While you’re strolling (or staggering) around Capitol Hill over Pride weekend, you’ll eventually find yourself on the lower end of Pike/ Pine, the cultural heart of Seattle’s gay ghetto. Here among the tasty (yet affordable) restaurants, you’ll find many small shops featuring work but local artists and craftspeople, such as Hello Gorgeous, Dumb Clothing and Lipstick Traces.

A newish addition to this group is Bluebottle Art Gallery. Bluebottle has not only traditional gallery space (up a spiral staircase) but also lots of group space featuring small works and functional items (clocks, lamps, cool matchboxes) by local artists. I’m sure you would be going there anyway, right? But for Pride weekend, you must go so you can see “Gods and Aspara of the New Millennium” an exhibit of photos taken in Cambodia by Jim Hall.

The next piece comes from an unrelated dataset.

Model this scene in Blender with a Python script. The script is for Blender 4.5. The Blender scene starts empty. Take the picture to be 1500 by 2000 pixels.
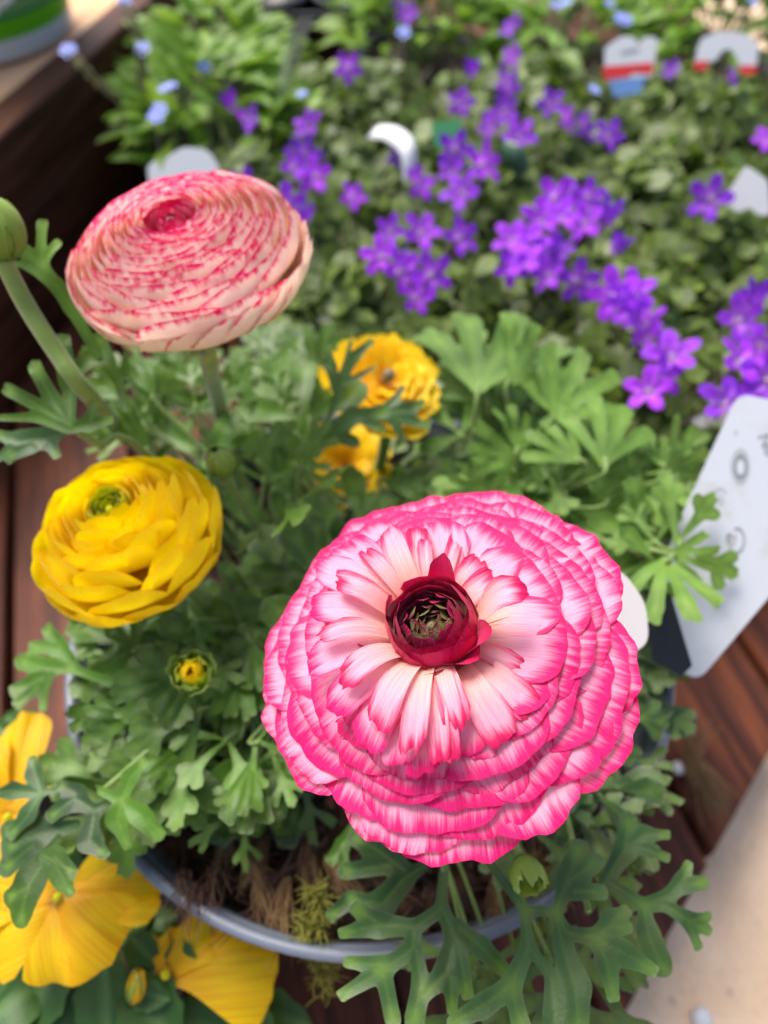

“Gods and Aspara” is a Technicolor view of society in a state of rapid transition. Sexual and racial identity seems to be in flux for some, while for others (the bride in “Arranged marriage” who looks like she’s downed several Valiums) the old traditions hold too strongly. Two photos of mannequins indicate an identification with cultures both foreign (the blond solider of “ General Kurtz”) and fantastic (the anime-eyed crackled faced “Model Bride”).

Standing out like sunflowers in a field of geraniums was the photo “Ladyboys # 3”, which depicts Cambodian men at a drag party in Phnom Penh.. (“Ladyboys #2 could be found in the stock of matted prints on the display table.) According to the caption, this was one of the first such parties to happen in Cambodia. The three ladyboys looked like junior high school girls, uncertain of themselves and their newfound beauty. Unlike the bride in the earlier photo, the subjects of this photo seemed to have hope that their future would be brighter than their past.

Although modest in size “Gods and Aspara” is a thoughtful show that illuminates the variety of interpretations beauty can take in one jumbled corner of the world. While you’re feeling flush with the glories of being gay in Seattle, run upstairs for a few minutes and be glad that you, too, live in a place where homogeneity is the exception, and not the rule.